With mere days to go before Sunday’s highly anticipated launch of House of the Dragon Season 3, showrunner Ryan Condal is already teasing Season 4, aka the final installment in the Game of Thrones prequel series.
“We’re actively writing,” he said at a recent press conference attended by Gold Derby. “We actually are starting to turn drafts over to HBO. This is early, we will keep iterating. I don’t put the script down until they actually take it away from me in production.”
The Emmy-nominated producer continued, “We’re as far ahead as we’ve ever been at this point in crafting a new season, while we’re still [delivering post-production on] the old one. That goes to show the machine is up and running and it’s on its feet. But it’s also the fourth season — the end — the final act — in a story we’ve been waiting to tell for many years. We’re all really excited about doing it.”
House of the Dragon is based on the novel Fire & Blood by George R.R. Martin, creator of the Game of Thrones universe. Martin and Condal are co-creators of the TV adaptation of HotD.

The first two seasons received mixed reviews from those who thought the story was moving too slowly. However, based on the Season 3 reviews, critics are fully on-board with the new pace, and are even comparing it to the heights of Game of Thrones.
“The show has always been: we have a plan, we’re going to stick to it, we’re not going to listen to the noise in between,” Condal said while addressing fans who complained about the slow-burn of Season 2. “I realize that this is a four-season show, and you have to wait two years in between each chapter, but ultimately this is one story we’re telling.
“To get upset about something midway is to react in the middle of a play and you don’t like the turn that the story took in the middle. There’s a whole separate two acts coming and I think that’s where we sort of are.”
However, the showrunner says he understands viewers’ “frustration.” “It’s a long downtime between seasons. It takes a long time to make the show. Prep and shooting of the show — and this is after scripts are written — take a year, and then it takes seven-eight months to make dragons. So, do the math. It’s not possible to come out every year,” he explained.

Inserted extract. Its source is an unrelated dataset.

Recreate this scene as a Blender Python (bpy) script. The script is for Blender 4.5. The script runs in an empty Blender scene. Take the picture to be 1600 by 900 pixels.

The he added jokingly, “I’m very sorry, but you guys decided to be fans of the show called House of the Dragon.“

The third season of HotD opens by adapting the epic naval conflict known as “The Battle of the Gullet.” Having previously compared the battle to The Lord of the Rings, Condal told the media, “People have become very accustomed to Game of Thrones seasons having a slow build and then there’s an explosion, maybe midway through, and then certainly near the end. The fun of this one was, ‘Let’s hit everybody.’ The bell rings in the boxing ring and they come out and we throw our haymaker right away.”
Condal compared Emma D’Arcy’s Rhaenyra Targaryen to “chosen one” characters like Luke Skywalker, Harry Potter, and Frodo Baggins. But will the queen be as successful in the long run?
“Just because the character is [who they are] in this single moment in time, does not mean that is who that character is for all time,” he said. “That would be boring to do. How does that play out when you tell a main character that they’re the one, the gods have chosen them to rule, and put the power of six dragons behind them? Well, you know, at some point they start believing their own press, don’t they? And they believe that they can do anything.”
House of the Dragon Season 3 premieres June 21 on HBO.